Tuesday, April 26, 2016

Something Divine

"A new commandment I give to you, that you love one another, just as I have loved you" (John 13:34).

The early Christians were described in the following way by the second-century Athenian orator Aristides, himself a Christian:

"The Christians know God and trust in Him.  They forgive those who oppress them, and make them their friends.  They are good to their enemies.  Their wives keep marriage pure; their daughters are chaste.  They love one another.  They do not refuse to help widows.  When they see a stranger, they receive him in their house, and rejoice at him as at a brother.  If any among them is poor or in need, they fast for two or three days in order to satisfy his needs.  They obey conscientiously the commandments their Messiah has given them.  Every morning and every hour they praise God and thank Him for His goodness.  They are the source of all that is beautiful in the world.  They do not speak publicly of their good deeds, but take good care not to be observed by any man.  They are in truth a new people, and there is something divine in them."

I wonder if the church could still be described this way.  No, I pray that it can be!  Yes, I pray that Our Redeemer Evangelical Lutheran Church, the congregation I pastor, can be described this way, by God's gracious working!

Holding this description together is the new commandment.  And holding that together is Christ's love for us.

Tuesday, April 19, 2016

Micaiah's Motto

The odds were 400 to 1.  Not very good.  The wicked King Ahab assembled his four hundred prophets to inquire whether to go to war against Syria.  To a man, the prophets gave the king the go-ahead.  It was what he wanted to hear.

But there was one more prophet.  His name was Micaiah.  In spite of the consensus, Micaiah spoke strongly and warned the king against going into battle.  Not what the king wanted to hear.  So Ahab punished Micaiah and then went off to war.  He was killed in battle.

Micaiah had a motto: "What my God says, that will I speak" (2 Chron. 18:13).

Encourage your pastor to be a Micaiah.  We have enough of the other.  And when he says something you don't want to hear, thank God!  It may save your life.

For the full story of Micaiah, see 2 Chronicles 18 or 1 Kings 22.

Tuesday, April 12, 2016

John's Way

"The Gospel according to John" (title).

John is the Frank Sinatra of the Four Evangelists.  He did it his way.  While Matthew, Mark, and Luke resemble each other in certain fundamental ways, John stands apart.  His Gospel reads a different way.

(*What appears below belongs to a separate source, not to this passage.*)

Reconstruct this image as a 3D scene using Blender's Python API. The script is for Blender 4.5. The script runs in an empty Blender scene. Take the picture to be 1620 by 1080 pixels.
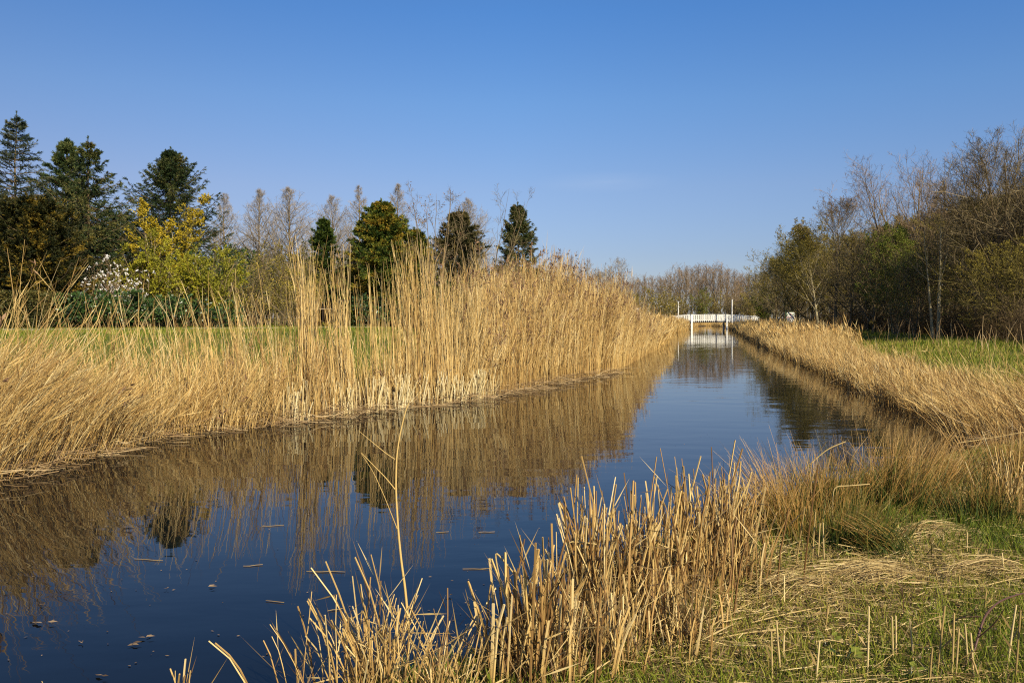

Perhaps the best example of this is the placement of Holy Communion.  Matthew, Mark, and Luke locate the giving of this precious gift on Maundy Thursday, just before the death of Jesus.  John is different.  He appears to omit the body-and-blood details of the Last Supper.  The truth, however, is that he covered them already in John 6:

"He that eats My flesh and drinks My blood has eternal life, and I will raise him up on the last day" (John 6:54).

These words of Jesus are a golden commentary on Communion.  John wants us to make that final connection and then to meditate on these words both in preparation for the Sacrament and afterward.

There is only one Gospel, but Four Evangelists.  They give us the one Christ and faith but in different ways, especially John.  Don't be afraid to share the truth in your own way.  God is leading you.

Friday, April 1, 2016

Easter Sundays

"Then the disciples were glad" (John 20:20).

With good reason, much is made of the forty days of Lent.  Not enough, though, is made of the fifty days of Easter.  To most, Easter is a notable day after which life returns to normal.  But the resurrection of Jesus means that life will never again be normal.

Normally life is followed by death and then a period of mourning.  Take the life of Moses, for example.  He lived a long life; he died; the people mourned for thirty days (Deut. 34:7-8).  Life, death, mourning.

But now in Christ something new is revealed.  The order is exactly reversed.  Lent, the period of mourning over our sin, is first but leads us to the Good Friday death of our Lord in payment for our sin, and His death leads to His Easter resurrection and new life for us all.  Mourning, death, life!

To underscore this complete turnaround, the church celebrates seven Easter Sundays: Easter Sunday followed by six more!  Then Pentecost (a word meaning "fiftieth") marks the fiftieth day.

This period of Easter is the happiest in the church year.  Let Christians greet one another with "Christ is risen!"  Let us continue to sing Easter hymns!  And let us treat one another with acts of joy and celebration!